Entertainment
Jeremy Clarkson sparks complaints with £85 January advent calendar-Emily Bashforth-Entertainment – Metro
The calendar is Clarkson’s response to Dry January.
Jeremy Clarkson has created his own Advent calendar – with a twist (Picture: Qian Jun/MB Media/Getty Images)
To anyone who thinks Advent calendars are only for December, think again, because Jeremy Clarkson has one for… January.
The former Top Gear presenter, 64, has launched his latest business venture, which will surely make the ears of drinks connoisseurs perk up.
In response to Dry January, a campaign where people abstain from drinking alcohol for the whole first month of the year, Clarkson has created a boozy calendar with a tipple behind each door.
This one lasts from the 1 to the 31 of January, comes in two different forms, and is aptly named The Not Advent, Advent Calendar: Damp Edition.
Its online description reads: ‘Don’t fancy a dry stint in January? Go for a drizzle instead with the damp edition of our Not Advent Advent Calendar.
‘Delicious British low-alcohol lager, our light Breeze lager, and a bottle of premium vodka to celebrate when it’s all over.’
The month-long calendar is a response to Dry January (Picture: Hawkstone)
‘January is rubbish; your drinks don’t need to be,’ echoes the slogan on its box.
As for contents, the product contains 16 330ml cans of Spa Lager with 0.3% alcohol volume, 15 330ml Breeze lagers at 3.4%, and one 70cl Hawkstone Vodka at 40%.
There are also shot glasses behind two doors.
In total, the calendar will set you back £85.
While the damp version contains low-alcohol options, Clarkson has also created a dry version, also retailing at £85, which contains only the 0.3% lager.
It does, however, also include the bottle of vodka in a special door on February 1.
Alas, the calendar’s release has sparked complaints from some who are unable to get hold of it.
Clarkson purchased The Farmer’s Dog, in Asthall, near Burford in Oxfordshire in August (Picture: Neil Robinson/PA Wire)
Amid high demand, a despondent basselindstrom commented: ‘UK deliveries only I presume’.
‘When will we see it in USA?’, asked joeinwestchester.
‘Would love that….ship to Italy!’, demanded tim_herrell.
The calendar’s release comes after Diddly Squat Farm owner Clarkson suffered a blow to his pub in Oxfordshire.
He discovered that glasses from The Farmer’s Dog were being sold on eBay, claiming they had been ‘stolen’.
Clarkson said it was just one of the issues causing him to lose money at the moment’, having already been forced to hire ‘a whole team of chemically trained hazmat engineers’ to deal with an accident in one of the outside toilets.
He also only managed to sell five of the 40 Christmas turkeys that had been ordered and over 100 glasses had been taken.
The former Top Gear host has been left raging over thefts in his pub (Picture: Eleanor Hoad/Every Second Media/REX/Shutterstock)
Over 100 glasses were stolen, and some were sold on eBay (Picture: eBay)
‘The theft, for example, is extraordinary.
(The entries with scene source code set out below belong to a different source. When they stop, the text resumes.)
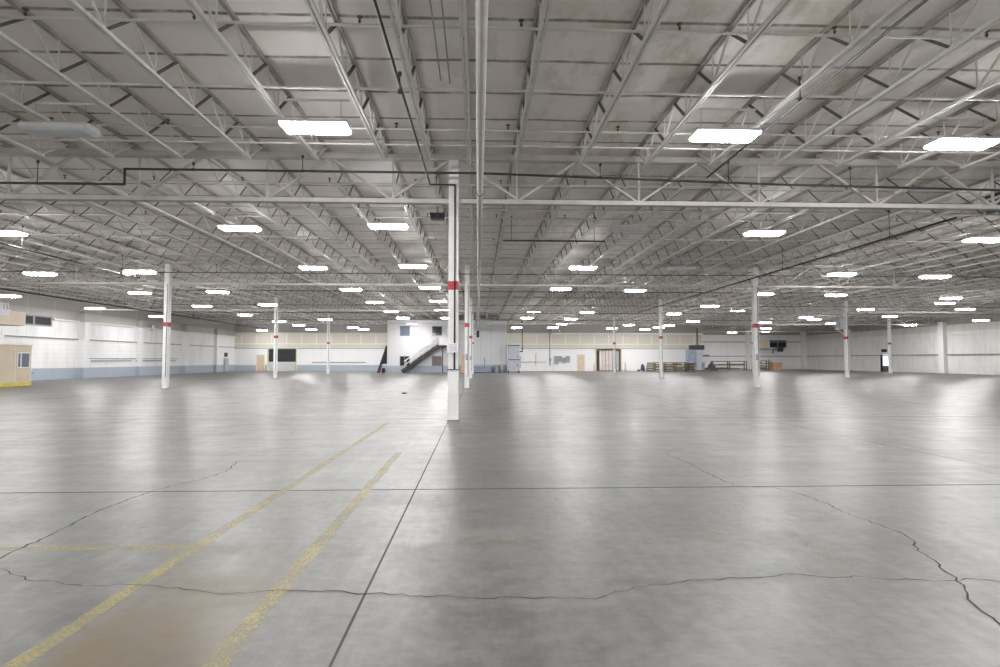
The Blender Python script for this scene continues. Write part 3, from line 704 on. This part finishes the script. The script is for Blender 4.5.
# dock door: half raised dark curtain above, pale door panel below
d = struct(MB().box(-26.9, -23.4, YB+.12, YB+.18, 1.22, 2.88).build('door_3', 'darkgrey'))
b = MB()
for i in range(6): b.box(-26.85, -23.45, YB+.10, YB+.12, 1.26+i*.27, 1.29+i*.27)
b.build('slat_rib', 'black', d)
MB().box(-26.9, -23.4, YB+.06, YB+.12, 0, 1.22).build('lower_panel', 'dockwhite', d)
MB().box(-27.05, -26.9, YB-.07, YB+.05, 0, 2.98).box(-23.4, -23.25, YB-.07, YB+.05, 0, 2.98).build('door_frame', 'paleyellow', d)
def bollard(x, y, lab, mat='yellow'):
    t = thing('bollard', lab, 'bollard', (x, y, 0), 0, 'yellow bollards')
    MB().lathe([(.10, .02), (.10, 1.05), (.085, 1.11), (.04, 1.14)]).build('post', mat, t, smooth=True); MB().lathe([(.17, 0), (.17, .02)]).build('flange', mat, t)
bollard(-27.15, 74.2, 'yellow bollard at the left side of the dark dock door', 'paleyellow')
bollard(-23.1, 74.2, 'yellow bollard at the right side of the dark dock door', 'paleyellow')
bollard(15.1, 74.2, 'yellow bollard at the left side of the opening with pinkish panels', 'paleyellow')
bollard(19.15, 74.2, 'yellow bollard at the right side of the opening with pinkish panels', 'paleyellow')
# opening with stored panels
d = struct(MB().box(15.4, 18.9, 78.2, 78.3, 0, 3.3).box(15.3, 15.4, 75.3, 78.3, 0, 3.3).box(18.9, 19.0, 75.3, 78.3, 0, 3.3).build('wall_alcove', 'wall_plain'))
struct(MB().box(15.4, 15.52, YB-.05, YB+.3, 0, 3.0).box(18.78, 18.9, YB-.05, YB+.3, 0, 3.0).box(15.4, 18.9, YB-.05, YB+.3, 2.9, 3.0).build('door_4', 'paleyellow'))
for i, (x, wd, hh, mt, lab) in enumerate(((15.75, .40, 2.7, 'darkgrey', 'dark tall panel at the left end of the opening'), (16.2, .30, 2.75, 'shelf', 'white narrow panel, second from left in the opening'), (16.62, .40, 2.6, 'pink', 'pinkish tall panel, third from left in the opening'), (17.08, .36, 2.7, 'pink', 'pinkish tall panel, fourth from left in the opening'), (17.52, .42, 2.65, 'pink', 'pinkish tall panel, third from right in the opening'), (18.0, .38, 2.7, 'beigetrim', 'beige tall panel, second from right in the opening'), (18.45, .36, 2.6, 'machine', 'grey tall panel at the right end of the opening'))):
    t = thing('stored_panel', lab, 'panel', (x, 75.6, 0), 0, 'panels stored in the opening')
    MB().box(-wd/2, wd/2, -.1, .6, .08, hh).build('slab', mt, t, bevel=.015)
    MB().box(wd/2, wd/2+.045, -.12, .6, 0, hh).box(-wd/2, wd/2, -.12, .6, 0, .08).build('edge_strip', 'brown', t)
# electrical boxes and conduits on the white back wall
for i, (x0, x1, z0, z1, lab) in enumerate(((9.95, 10.5, .95, 1.98, 'tall grey electrical box, leftmost of the group on the back wall'), (10.56, 10.95, 1.25, 1.98, 'grey electrical box, second from left on the back wall'), (11.0, 11.42, 1.05, 1.75, 'grey electrical box, third from left on the back wall'), (11.48, 12.0, 1.12, 1.98, 'grey electrical box, rightmost of the group on the back wall'))):
    t = thing('electrical_box', lab, 'electrical box', (x0, YB-.012, z0), 0, 'grey electrical boxes on the back wall')
    MB().box(0, x1-x0, -.22, 0, 0, z1-z0).build('case', 'greybox', t, bevel=.015); u = MB().box(.03, x1-x0-.03, -.235, -.22, .03, z1-z0-.03).build('door', 'greybox', t)
    MB().box(x1-x0-.1, x1-x0-.06, -.26, -.235, (z1-z0)/2-.05, (z1-z0)/2+.05).build('latch', 'darkgrey', u)
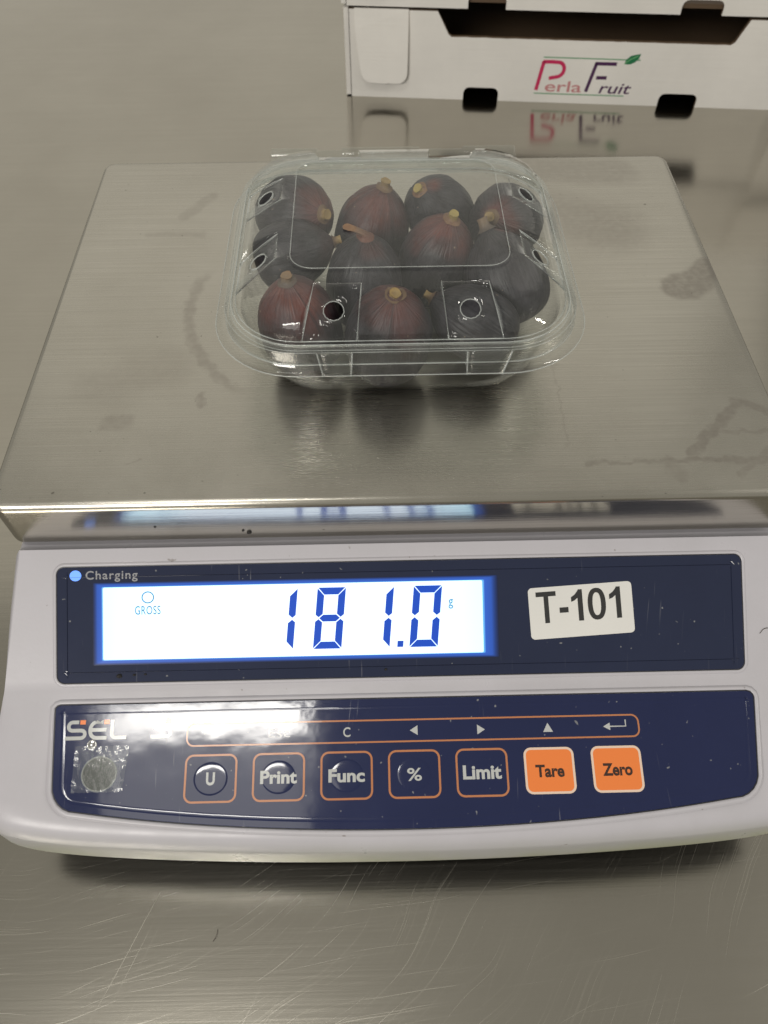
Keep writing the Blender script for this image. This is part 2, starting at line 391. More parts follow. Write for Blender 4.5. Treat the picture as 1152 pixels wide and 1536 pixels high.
def stroke_pts(pts, wd, closed=False):
    n = len(pts); L = []; R = []
    for i in range(n):
        a = Vector(pts[i-1] if (i or closed) else pts[i]); b = Vector(pts[i]); c = Vector(pts[(i+1) % n] if (i < n-1 or closed) else pts[i])
        t = ((b-a).normalized()+(c-b).normalized()); t = t.normalized() if t.length else Vector((1, 0)); nn = Vector((-t.y, t.x))
        L.append(b+nn*wd/2); R.append(b-nn*wd/2)
    return L, R
def strokes(name, F, lines, wd, h, mat, parent, label=None):
    vs = []; fs = []
    for pts in lines:
        L, R = stroke_pts(pts, wd); b = len(vs); n = len(pts)
        vs += [F(p.x, p.y, h) for p in L]+[F(p.x, p.y, h) for p in R]
        fs += [(b+i, b+i+1, b+n+i+1, b+n+i) for i in range(n-1)]
    return mesh_obj(name, vs, fs, mat, parent, None, label)
def arc(cx, cy, rx, ry, a0, a1, n=8): return [(cx+rx*math.cos(rad(a0+(a1-a0)*i/n)), cy+ry*math.sin(rad(a0+(a1-a0)*i/n))) for i in range(n+1)]

# ------------------------------------------------------------------ the table
def box_verts(x0, x1, y0, y1, z0, z1):
    v = [(x, y, z) for z in (z0, z1) for y in (y0, y1) for x in (x0, x1)]
    return v, [(0, 2, 3, 1), (4, 5, 7, 6), (0, 1, 5, 4), (1, 3, 7, 5), (3, 2, 6, 7), (2, 0, 4, 6)]
TZ = -0.115
v, f = box_verts(-1.3, 1.3, -.75, 1.05, TZ-.04, TZ)
tb = mesh_obj("table_surface", v, f, M['table']); tb['kind'] = 'structure'
tb['label'] = 'scratched stainless steel table top under the scale'

# ------------------------------------------------------------------ the scale
scale = empty("weighing_scale", (0, -.05, TZ), "pale grey electronic bench scale with steel pan and lit display reading 181.0", "scale")

# platform (pan): folded steel sheet with rounded edges
def rr3(hx, hy, r, z, n=8, cx=0, cy=0):
    return [Vector((cx+x, cy+y, z)) for x, y in rrect(-hx, -hy, hx, hy, r, n)]
PW, PD = .140, .1069
rings = [(PW-.0026, PD-.0026, .0034, 0), (PW-.0014, PD-.0014, .0046, -.0003), (PW-.0005, PD-.0005, .0055, -.0010), (PW, PD, .006, -.0024), (PW, PD, .006, -.0032), (PW-.0003, PD-.0003, .0058, -.0204), (PW-.0004, PD-.0004, .0057, -.0212), (PW-.0009, PD-.0009, .0054, -.0219), (PW-.0020, PD-.0020, .0046, -.0219), (PW-.0020, PD-.0020, .0046, -.003)]
vs_ = []; fs_ = []
for a in rings: vs_ += rr3(*a)
n = len(rr3(*rings[0]))
for k in range(len(rings)-1): fs_ += [(k*n+i, k*n+(i+1) % n, (k+1)*n+(i+1) % n, (k+1)*n+i) for i in range(n)]
fs_.append(tuple(range(n))); fs_.append(tuple(range((len(rings)-1)*n, len(rings)*n)))
pan = mesh_obj("platform", vs_, fs_, M['platform'], scale, 35)
uv = pan.data.uv_layers.new(name='brush')
for p in pan.data.polygons:
    for li in p.loop_indices:
        c = pan.data.vertices[pan.data.loops[li].vertex_index].co
        uv.data[li].uv = (c.x + .15*abs(p.normal.x)*c.y*7, c.y - c.z*.9)

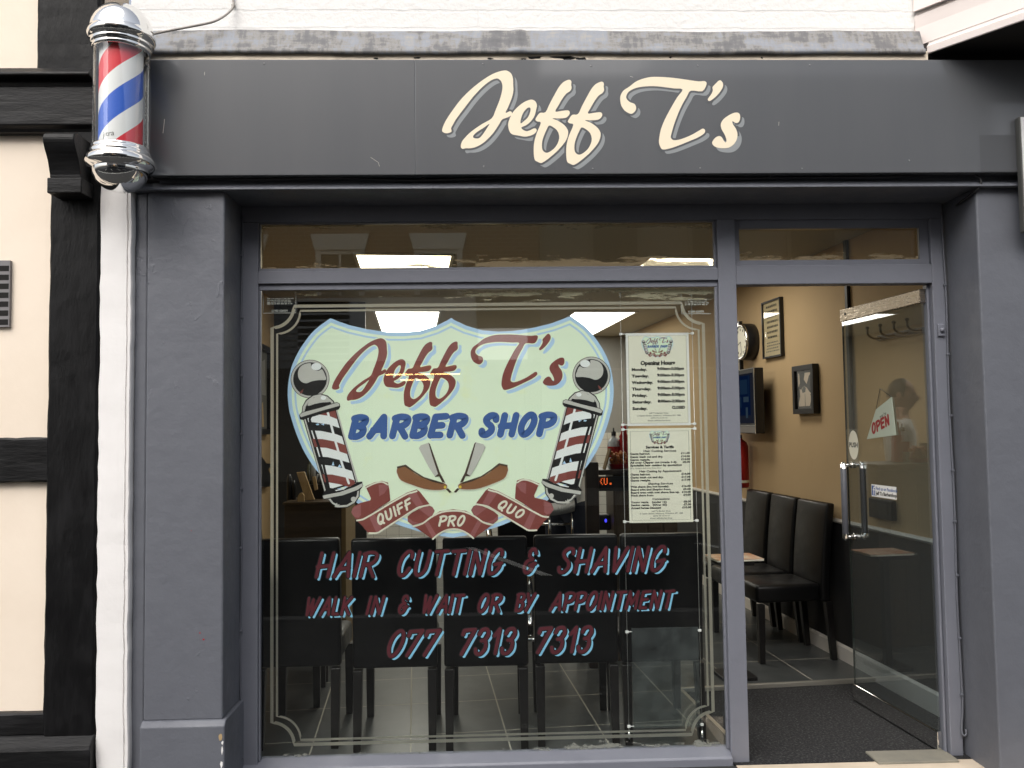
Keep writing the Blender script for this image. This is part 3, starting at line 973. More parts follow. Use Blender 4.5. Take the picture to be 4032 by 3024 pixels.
    D.poly(m_maroon, lt + [mir(p) for p in lt[-2::-1]] + [mir(p) for p in lb[::-1]] + lb[1:])

    def pro(m):
        D.poly(m_maroon_l, m(P5([(820, 582), (860, 560), (942, 700), (906, 734)])))
    both(pro)
    t = P5([(705, 612), (800, 582), (890, 516), (1000, 464), (1118, 450)])
    D.stroke(m_dcream, catmull(t + [mir(p) for p in t[-2::-1]], 3), S5(17))
    t = P5([(907, 742), (970, 690), (1050, 650), (1118, 640)])
    D.stroke(m_dcream, catmull(t + [mir(p) for p in t[-2::-1]], 3), S5(17))
    ws = S5(22)
    a, b = P5([(352, 606), (722, 408)])
    word(D, 'QUIFF', a, b, S5(112), ws, m_dcream, None, slant=.2, gap=.36)
    a, b = P5([(962, 616), (1246, 612)])
    word(D, 'PRO', a, b, S5(118), ws, m_dcream, None, slant=.22, gap=.36)
    a, b = P5([(1568, 424), (1822, 548)])
    word(D, 'QUO', a, b, S5(112), ws, m_dcream, None, slant=.12, gap=.4)
    return D


LOGO = logo()


def small_logo(mb, mats, centre, k, T, d0, step=.00004):
    """the same emblem printed small: centre (x, z) and scale k"""
    base = len(mats)
    mats += LOGO.mats
    zc = wp(1780, 1680)[1]
    n0 = len(mb.m)
    LOGO.to_mesh(mb, lambda x, z, d: T(centre[0] + (x - CX) * k, centre[1] + (z - zc) * k, d), d0, step)
    for i in range(n0, len(mb.m)):
        mb.m[i] += base

# ------------------------------------------------------------------ the shopfront (X along street, Y into shop)
shop = thing('barber_shop', 'grey painted shopfront with recessed window and doorway under white painted brick', 'shop building', (0, 0, 0))
XL0, XL1 = -1.408, -1.088      # left pilaster
XR0, XR1 = 2.136, 2.75
ZB = 2.485                     # underside of the lintel


def bx(name, mats, *boxes, bevel=.004, parent=shop):
    b = MB()
    for q in boxes:
        b.box(*q)
    return b.build(name, mats, parent, bevel)


def wob(a, b, n, amp, seed):
    rnd = random.Random(seed)
    return [(a + (b - a) * i / n, rnd.uniform(-amp, amp)) for i in range(n + 1)]


# white brick upper wall
b = MB()
b.box(-1.50, 2.20, .04, .30, 3.06, 5.6)
b.build('brick_wall', m_wbrick, shop)
# wall behind the fascia, up to the brick
bx('backing_wall', m_paint, (-1.465, 2.75, .012, .30, ZB + .06, 3.06), bevel=0)
# lead flashing: a dressed sheet with a lip
zt, zl, zb = atY(2000, 116, -.022).z, atY(2000, 192, -.055).z, atY(2000, 212, -.064).z
b = MB()
rows = []
nx = 140
rnd = random.Random(3)
x0f, x1f = -1.42, 1.905
for i in range(nx + 1):
    x = x0f + (x1f - x0f) * i / nx
    j = .003 * math.sin(x * 5) + .001 * math.sin(x * 17 + 1) + rnd.uniform(-.0006, .0006)
    seam = .008 if abs(x - .16) < .015 else 0
    rows.append([(x, .038, zt + .02 + j), (x, -.022 - seam, zt - .006 + j), (x, -.052 - seam, zl + .004 + j * .3), (x, -.064 - seam, zl - .002 + j * .3), (x, -.0655 - seam, zb + j * .7), (x, -.05, zb + .004 + j * .7), (x, .03, zb + .02)])
b.grid(rows, 0, True)
o = b.build('lead_flashing', m_lead, shop, smooth=True)
# painted timber strip under the flashing, with rotten holes
zs0, zs1 = atY(2000, 236, -.05).z, atY(2000, 212, -.05).z
b = MB()
b.box(-1.40, 1.92, -.052, .012, zs0 - .02, zs1 + .012)
hp = []
for (cx_, cy_, rx) in ((2105, 227, 38), (2215, 226, 55), (2235, 231, 30), (2290, 231, 22), (2060, 232, 14), (1640, 228, 16), (1480, 230, 12), (2640, 226, 8), (3000, 228, 7), (1930, 231, 18)):
    c = atY(cx_, cy_, -.0525)
    n = 13
    q = []
    for k in range(n):
        a = 2 * math.pi * k / n
        rr = rnd.uniform(.55, 1.15)
        q.append((c.x + rx * .00105 * rr * math.cos(a), c.z + .0078 * rr * math.sin(a) * (1 if rx > 20 else .55)))
    b.fill([q], lambda x, z: (x, -.0528, z), 1)
b.build('timber_strip', [m_timber_strip, m_hole], shop, 0, recalc=False)
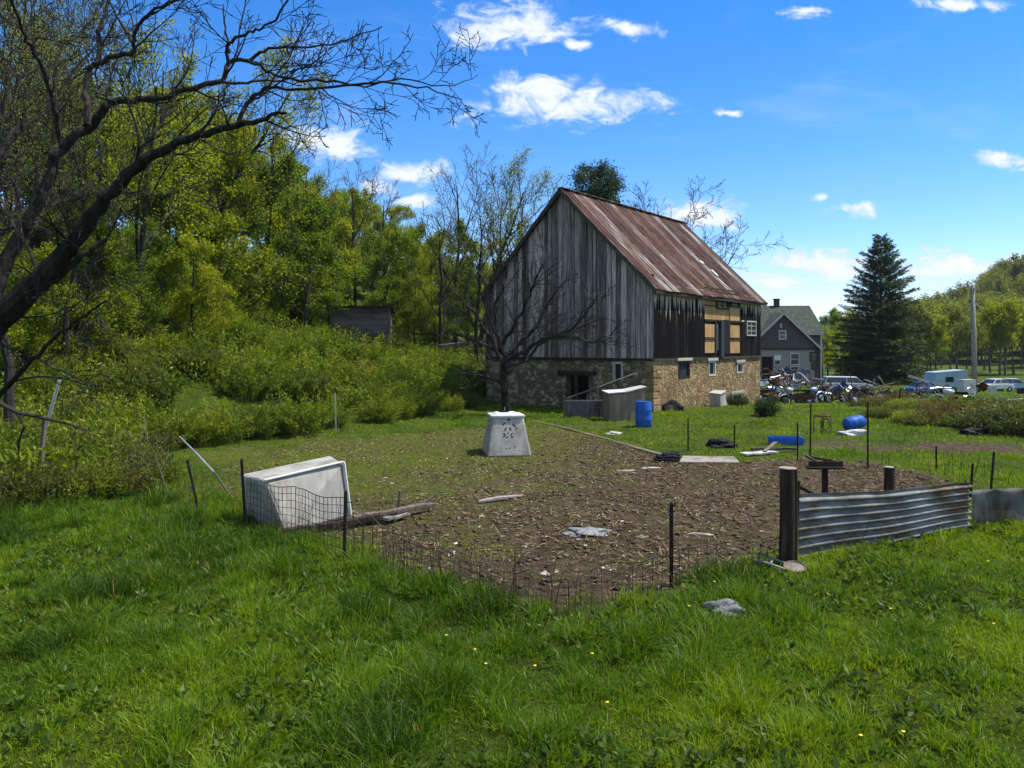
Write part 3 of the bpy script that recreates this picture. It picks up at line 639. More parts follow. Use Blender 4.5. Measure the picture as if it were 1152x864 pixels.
A_ = Vector((HX0-.3, HY0-.4, he-.25)); B_ = Vector((HX1+.3, HY0-.4, he-.25)); C_ = Vector((HX1+.3, hm, hr)); D_ = Vector((HX0-.3, hm, hr)); th = Vector((0,0,.14))
mb.hexa([A_,B_,C_,D_,A_+th,B_+th,C_+th,D_+th]); A2 = Vector((HX0-.3, HY1+.4, he-.25)); B2 = Vector((HX1+.3, HY1+.4, he-.25))
mb.hexa([D_,C_,B2,A2,D_+th,C_+th,B2+th,A2+th]); mb.build('roof', shingle_g, house)
mb = MB()
for s_ in (-1, 1): mb.bar((gx, 78.56, gzt+.12), (gx+s_*(gw+.35), 78.56, gzb-.1), .05, .2)
mb.bar((HX1+.1, HY0-.43, he-.2), (gx+2.2, HY0-.43, he-.2), .05, .12); mb.box((HX1-.05, HY0-.03, 1.6), (.16, .06, 5.2)); mb.build('trim', white_tr, house)
MB().box((28.9, 84, hr+.35), (.5,.5,.9)).box((28.9,84,hr+.84),(.62,.62,.1)).build('chimney', brick, house)
def hwin(px0, py0, px1, py1, Y, m_=white_tr, fr=.12, sheet=False):
    a = P(px0, py1, Y); b_ = P(px1, py0, Y); w = MB(); cx_, cz_ = (a.x+b_.x)/2, (a.z+b_.z)/2
    w.box((cx_, Y, b_.z-fr/2), (b_.x-a.x, .1, fr)).box((cx_, Y, a.z+fr/2), (b_.x-a.x, .1, fr)).box((a.x+fr/2, Y+.003, cz_), (fr, .1, b_.z-a.z-2*fr)).box((b_.x-fr/2, Y+.003, cz_), (fr, .1, b_.z-a.z-2*fr)).box((cx_, Y+.006, cz_), (b_.x-a.x-2*fr-.01, .06, .07))
    o_ = w.build('window', m_, house); MB().box((cx_, Y+.045, cz_), (b_.x-a.x-.1, .02, b_.z-a.z-.1)).build('pane', glass, o_)
    if sheet: MB().box((cx_, Y-.07, cz_+.22), (b_.x-a.x-.05, .02, .5)).build('notice_sheet', cloth_w, o_)
hwin(876,371.5,884.5,382, 78.90); hwin(888.5,397,899.5,411, 78.95); hwin(889,411.5,899,421, 78.95)
hwin(911,396,920.5,407, 78.95, wood_dark); hwin(870.5,399,878.5,411, 78.95, white_tr, .1, True)
MB().box((P(863,0,79).x, 78.96, .55), (1.1, .1, 2.5)).build('doorway', dark_in, house); hwin(913,408,920,416,78.95,wood_dark,.08)
MB().box((gx-.2, 78.88, 4.98), (.2,.06,.45)).build('gable_vent', white_tr, house)
MB().box((gx, 78.85, gzb+.02), (gw*2+.4,.06,.12)).build('trim', wood_dark, house)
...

People seem to have it in their heads that if they come in for a pint, they are entitled to go home with the glass in which it was served. Last Sunday 104 went missing,’ he wrote in his column in The Times.
One glass was later sold online for £19.99.
In his column, Clarkson raged: ‘It’s galling to see how much effort is required to make so little money on the farm. It’s worse at the pub. The customers are coming. There’s no problem there. But turning their visits into a profit is nigh-on impossible.’
The former Grand Tour host opened The Farmer’s Dog in August, having paid less than £1million for the property, which was previously named The Windmill.